Carey’s 10-cent words are as prominent as ever, sometimes to a clunky degree (it really sounds like she just wanted to use the word “ambivalent” when she orders, “Don’t be ambivalent towards me,” in “8th Grade”). And while her storytelling has always been just specific enough to keep her music distinctly hers yet firmly rooted in pop, she falters lyrically on “Giving Me Life” (a collaboration with producer Blood Orange and Slick Rick). She’s clearly going for a set-piece moment a la “The Roof” from Butterfly, but the song is so vaguely worded it’s not exactly clear what’s giving her life (or the parameters of her referenced philosophy is)—“It wasn’t really much at all,” she sings in the chorus, and boy does it sound like it. We don’t even know the particulars of setting here, just that whatever she’s talking about occurred in summer.

There is no view of someone who’s been so famous for so long that is without obstruction.

More pointed in its vagueness is “Portrait,” Carey’s umpteenth attempt at the piano-vocal of “Vanishing” from her 1990 self-titled debut.
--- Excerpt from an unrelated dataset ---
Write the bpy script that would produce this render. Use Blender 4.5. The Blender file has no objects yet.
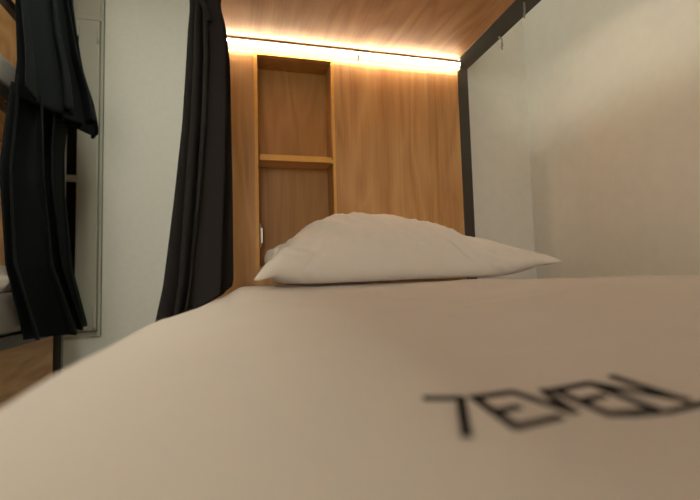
LED,LAMP,WINDOW_FILL,EXPO=74,4.0,2.9,1.22
import bpy, bmesh, math, random
from mathutils import Vector, Matrix, noise
random.seed(7)
SC = bpy.context.scene; COL = SC.collection
def lin(c):
    return tuple(((v/255)/12.92 if v/255 <= .04045 else ((v/255+.055)/1.055)**2.4) for v in c)+(1,)
def smooth(a,b,x):
    t=max(0.,min(1.,(x-a)/(b-a)));return t*t*(3-2*t)

# ------------------------------------------------------------ materials
def newmat(name):
    m=bpy.data.materials.new(name);m.use_nodes=True
    nt=m.node_tree;return m,nt,nt.nodes['Principled BSDF'],nt.nodes.new,nt.links.new
def plain(name,col,rough=.6,metal=0,nscale=0,namt=.06,bump=0,sheen=0,spec=None):
    m,nt,p,N,L=newmat(name)
    p.inputs['Base Color'].default_value=lin(col);p.inputs['Roughness'].default_value=rough
    p.inputs['Metallic'].default_value=metal
    if sheen: p.inputs['Sheen Weight'].default_value=sheen;p.inputs['Sheen Roughness'].default_value=.5
    if spec is not None: p.inputs['Specular IOR Level'].default_value=spec
    if nscale:
        tc=N('ShaderNodeTexCoord');n=N('ShaderNodeTexNoise');n.inputs['Scale'].default_value=nscale;n.inputs['Detail'].default_value=5
        L(tc.outputs['Object'],n.inputs['Vector'])
        r=N('ShaderNodeValToRGB');c=lin(col)
        r.color_ramp.elements[0].position=.3;r.color_ramp.elements[1].position=.7
        r.color_ramp.elements[0].color=tuple(v*(1-namt) for v in c[:3])+(1,)
        r.color_ramp.elements[1].color=tuple(min(1,v*(1+namt)) for v in c[:3])+(1,)
        L(n.outputs['Fac'],r.inputs['Fac']);L(r.outputs['Color'],p.inputs['Base Color'])
        if bump:
            b=N('ShaderNodeBump');b.inputs['Strength'].default_value=bump;b.inputs['Distance'].default_value=.002
            L(n.outputs['Fac'],b.inputs['Height']);L(b.outputs['Normal'],p.inputs['Normal'])
    return m
def wood(name,axis,dark,mid,light,rough=.5):
    m,nt,p,N,L=newmat(name)
    tc=N('ShaderNodeTexCoord')
    def mapped(a,b):
        mp=N('ShaderNodeMapping');s=[a,a,a];s[axis]=b;mp.inputs['Scale'].default_value=s
        L(tc.outputs['Object'],mp.inputs['Vector']);return mp
    mp=mapped(1.0,.16)
    w=N('ShaderNodeTexNoise');w.inputs['Scale'].default_value=7;w.inputs['Detail'].default_value=2;w.inputs['Distortion'].default_value=.6
    L(mp.outputs[0],w.inputs['Vector'])
    mu=N('ShaderNodeMath');mu.operation='MULTIPLY';mu.inputs[1].default_value=11;L(w.outputs['Fac'],mu.inputs[0])
    fr=N('ShaderNodeMath');fr.operation='PINGPONG';fr.inputs[1].default_value=1;L(mu.outputs[0],fr.inputs[0])
    mp2=mapped(1.0,.03)
    f=N('ShaderNodeTexNoise');f.inputs['Scale'].default_value=150;f.inputs['Detail'].default_value=6;f.inputs['Roughness'].default_value=.7
    L(mp2.outputs[0],f.inputs['Vector'])
    mp3=mapped(1.0,.08)
    g=N('ShaderNodeTexNoise');g.inputs['Scale'].default_value=16;g.inputs['Detail'].default_value=4
    L(mp3.outputs[0],g.inputs['Vector'])
    a=N('ShaderNodeMix');a.inputs[0].default_value=.62;L(fr.outputs[0],a.inputs[2]);L(g.outputs['Fac'],a.inputs[3])
    b=N('ShaderNodeMix');b.inputs[0].default_value=.42;L(a.outputs[0],b.inputs[2]);L(f.outputs['Fac'],b.inputs[3])
    r=N('ShaderNodeValToRGB');e=r.color_ramp.elements
    e[0].position=.22;e[0].color=lin(dark);e[1].position=.72;e[1].color=lin(light)
    k=r.color_ramp.elements.new(.46);k.color=lin(mid)
    L(b.outputs[0],r.inputs['Fac']);L(r.outputs['Color'],p.inputs['Base Color'])
    p.inputs['Roughness'].default_value=rough
    bp=N('ShaderNodeBump');bp.inputs['Strength'].default_value=.25;bp.inputs['Distance'].default_value=.0008
    L(f.outputs['Fac'],bp.inputs['Height']);L(bp.outputs['Normal'],p.inputs['Normal'])
    return m
def fabric(name,col,rough=.9,weave=900,bump=.15,cr=0,sheen=.2):
    m,nt,p,N,L=newmat(name)
    p.inputs['Base Color'].default_value=lin(col);p.inputs['Roughness'].default_value=rough
    p.inputs['Sheen Weight'].default_value=sheen;p.inputs['Specular IOR Level'].default_value=.2
    tc=N('ShaderNodeTexCoord');n=N('ShaderNodeTexNoise');n.inputs['Scale'].default_value=weave;n.inputs['Detail'].default_value=2
    L(tc.outputs['Object'],n.inputs['Vector'])
    b=N('ShaderNodeBump');b.inputs['Strength'].default_value=bump;b.inputs['Distance'].default_value=.0006
    L(n.outputs['Fac'],b.inputs['Height'])
    if cr:
        c=N('ShaderNodeTexNoise');c.inputs['Scale'].default_value=14;c.inputs['Detail'].default_value=3;c.inputs['Distortion'].default_value=1.5
        L(tc.outputs['Object'],c.inputs['Vector'])
        b2=N('ShaderNodeBump');b2.inputs['Strength'].default_value=cr;b2.inputs['Distance'].default_value=.01
        L(c.outputs['Fac'],b2.inputs['Height']);L(b.outputs['Normal'],b2.inputs['Normal']);L(b2.outputs['Normal'],p.inputs['Normal'])
    else: L(b.outputs['Normal'],p.inputs['Normal'])
    return m
def emit(name,col,s):
    m,nt,p,N,L=newmat(name)
    p.inputs['Base Color'].default_value=(1,1,1,1);p.inputs['Emission Color'].default_value=col+(1,);p.inputs['Emission Strength'].default_value=s
    return m
W_D,W_M,W_L=(158,108,60),(194,144,88),(214,167,112)
M=dict(
 wood_z=wood('oak_laminate_vertical',2,W_D,W_M,W_L),
 wood_y=wood('oak_laminate_lengthwise',1,W_D,W_M,W_L),
 wood_x=wood('oak_laminate_crosswise',0,W_D,W_M,W_L),
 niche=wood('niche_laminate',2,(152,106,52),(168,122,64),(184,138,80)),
 edge=plain('edge_banding',(226,172,84),.45,nscale=40),
 metal=plain('black_powder_coated_steel',(60,53,45),.38,.0,nscale=220,bump=.05),
 alu=plain('aluminium',(170,165,158),.35,.8,nscale=60),
 chrome=plain('bright_metal',(215,212,205),.25,.9,nscale=60),
 white=fabric('white_cotton',(206,192,180),.85,cr=.2),
 pillow=fabric('white_pillowcase',(230,221,210),.85,cr=.10),
 thread=fabric('black_print',(16,11,9),.9,sheen=0),
 curtain=fabric('charcoal_curtain',(44,40,38),.92,weave=500,bump=.3,sheen=.0),
 curtainb=fabric('black_curtain',(26,29,30),.92,weave=500,bump=.3,sheen=.0),
 wall=plain('painted_wall',(236,231,220),.85,nscale=30,namt=.02,bump=.05),
 pvc=plain('white_window_plastic',(196,192,178),.4,nscale=8,namt=.02),
 gasket=plain('rubber_gasket',(38,36,32),.7,nscale=50),
 floor=plain('grey_floor',(165,158,146),.5,nscale=12,namt=.1),
 ceil=plain('white_ceiling',(225,224,215),.9,nscale=20,namt=.02),
 ledbody=emit('led_body',(1.0,.80,.62),LED*.007),  # opaque bar body given a faint glow, as spill from the tube
 led=emit('led_diffuser',(1.0,.80,.56),LED*.55),
 lamp=emit('ceiling_lamp_diffuser',(.95,1.0,.84),LAMP),
)
m,nt,p,N,L=newmat('dark_window_glass');p.inputs['Base Color'].default_value=lin((22,24,20));p.inputs['Roughness'].default_value=.05
p.inputs['Transmission Weight'].default_value=.6;M['glass']=m
M['night']=plain('dark_outside',(30,32,26),.9,nscale=5)

# ------------------------------------------------------------ helpers
def link(name,bm,mat,parent=None,sm=False,bevel=0,seg=2):
    bmesh.ops.recalc_face_normals(bm,faces=bm.faces)
    me=bpy.data.meshes.new(name);bm.to_mesh(me);bm.free()
    if mat: me.materials.append(M[mat])
    if sm: me.shade_smooth()
    o=bpy.data.objects.new(name,me);COL.objects.link(o)
    if bevel:
        b=o.modifiers.new('bevel','BEVEL');b.width=bevel;b.segments=seg;b.limit_method='ANGLE'
    if parent: o.parent=parent
    return o
def bx(bm,x0,x1,y0,y1,z0,z1):
    v=[bm.verts.new((x,y,z)) for x in (x0,x1) for y in (y0,y1) for z in (z0,z1)]
    for f in ((0,1,3,2),(4,6,7,5),(0,4,5,1),(2,3,7,6),(0,2,6,4),(1,5,7,3)): bm.faces.new([v[i] for i in f])
def boxes(name,lst,mat,parent=None,bevel=.0015):
    bm=bmesh.new()
    for b in lst: bx(bm,*b)
    return link(name,bm,mat,parent,bevel=bevel)
def tube(bm,pts,r,n=8,closed=False):
    pts=[Vector(p) for p in pts];rings=[];K=len(pts)
    for i,p in enumerate(pts):
        a=pts[(i-1)%K] if closed or i>0 else p;b=pts[(i+1)%K] if closed or i<K-1 else p
        t=(b-a).normalized();u=t.orthogonal().normalized() if i==0 or not rings else (pu-t*pu.dot(t)).normalized()
        pu=u;w=t.cross(u)
        rings.append([bm.verts.new(p+(u*math.cos(k*2*math.pi/n)+w*math.sin(k*2*math.pi/n))*r) for k in range(n)])
    for i in range(K if closed else K-1):
        A=rings[i];B=rings[(i+1)%K]
        for k in range(n): bm.faces.new((A[k],A[(k+1)%n],B[(k+1)%n],B[k]))
    if not closed: bm.faces.new(rings[0]);bm.faces.new(rings[-1])
def tag(o,label,cat,group=None):
    o['label']=label;o['category']=cat
    if group:o['group']=group
    return o
def empty(name,loc,label,cat,group=None):
    o=bpy.data.objects.new(name,None);COL.objects.link(o);o.location=loc;o.empty_display_size=.1
    return tag(o,label,cat,group)
def struct_(name,lst,mat,bevel=0):
    o=boxes(name,lst,mat,None,bevel);o['kind']='structure';return o
def copy_tree(o,parent=None):
    c=o.copy();COL.objects.link(c);c.parent=parent
    for ch in list(o.children): copy_tree(ch,c)
    return c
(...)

This solid entry in that subset of Carey songs retraces some of the steps of “Looking In” from 1996’s Daydream (“They’ll never know the real me,” is the last line of that song about the general public’s inherently flawed perception of her). “Look the other way as I bottle myself up inside/I won’t let the teardrops spill tonight/Just conceal myself and hide/This portrait of my life,” she sings, openly acknowledging that her own image is incomplete. Most of her following, to whom Carey seems to be increasingly speaking directly in lieu of appealing to the masses, will never see the full picture of her—there is no view of someone who’s been so famous for so long that is without obstruction.

Caution’s tight 10 tracks breeze by in under 40 minutes. Like a warm conversation with someone you haven’t seen in a while that teaches you very little about them but confirms your goodwill, the album comes and goes pleasantly. It’s heartening to see how lovingly this album has been embraced, given Carey’s longterm status as a creative underdog (if you’d told me in the early ’90s that Mariah Carey would one day be a critical darling, I would have laughed in your ear like Carey is prone to doing in her songs). And while I find it hard to be entirely excited about an album that’s so muted, I nonetheless am impressed with just how comfortable and confident she sounds on Caution. The fact that she worked with a different co-producer (or set of co-producers) on each track, yet the resulting collection is as cohesive as any album she’s ever released is itself a low-key flex, a casual illustration that Carey is not just the common thread, but in fact the visionary director of her own output. In a way, Caution is one big flex of an album, albeit one from a performer so great that flexing for her is merely a matter of course.